O sentimento de rejeição a atormentava; na escola era excluída da ginástica porque seus ombros e quadris se deslocavam. Em casa, era preterida em relação a irmã Margot considerada brilhante nas notas escolares, a mais inteligente, a que fazia as coisas corretas. Anne odiava ser o exemplo da irmã, ela queria ter brio. Sentindo-se rejeitada, ela afirma que a única coisa que tem de si é o diário. Julgava ter uma inocência infantil quando escreveu o diário e sabia que não poderia ser inocente novamente ainda que quisesse. Ao final da guerra desejaria voltar a escola.

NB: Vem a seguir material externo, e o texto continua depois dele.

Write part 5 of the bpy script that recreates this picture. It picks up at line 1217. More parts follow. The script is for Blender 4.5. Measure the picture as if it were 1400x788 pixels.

Anne era uma sonhadora. Amava o pai e não suportava a mãe. Era considerada a palhaça e a ovelha negra da família. Certo dia disse que caiu uma sombra sobre a felicidade, a mãe dera-lhe um tapa, mas que ela havia merecido. Ela ansiava ficar menstruada para tornar-se adulta, e pensava em ter filhos. Ela não se via como as pessoas a viam, se fingia de órfã, mas ao recobrar os sentidos arrependia-se, pois se considerava uma afortunada pela sorte.
Hello foi o primeiro menino que a despertou, era apaixonado por ela. Sally Kimmell foi seu único e verdadeiro amor, mas não era correspondida em seus afetos. Depois ela apaixonou-se por Peter e queria casar com ele, descobrindo mais tarde que ele era muito infantil para casar-se. Ela não queria apenas marido e filhos, mas ser útil e trazer alegrias as pessoas.
Os exilados do anexo ouviam a Inglaterra pelo rádio e ficavam apavorados com medo de serem descobertos e mortos a tiro. Anne não se conformava em ver os judeus sendo levados aos montes para serem assassinados, sem poder ajudá-los. Ficava incomodada de ver as pessoas retiradas à força de suas casas, além de terem suas posses roubadas,etc.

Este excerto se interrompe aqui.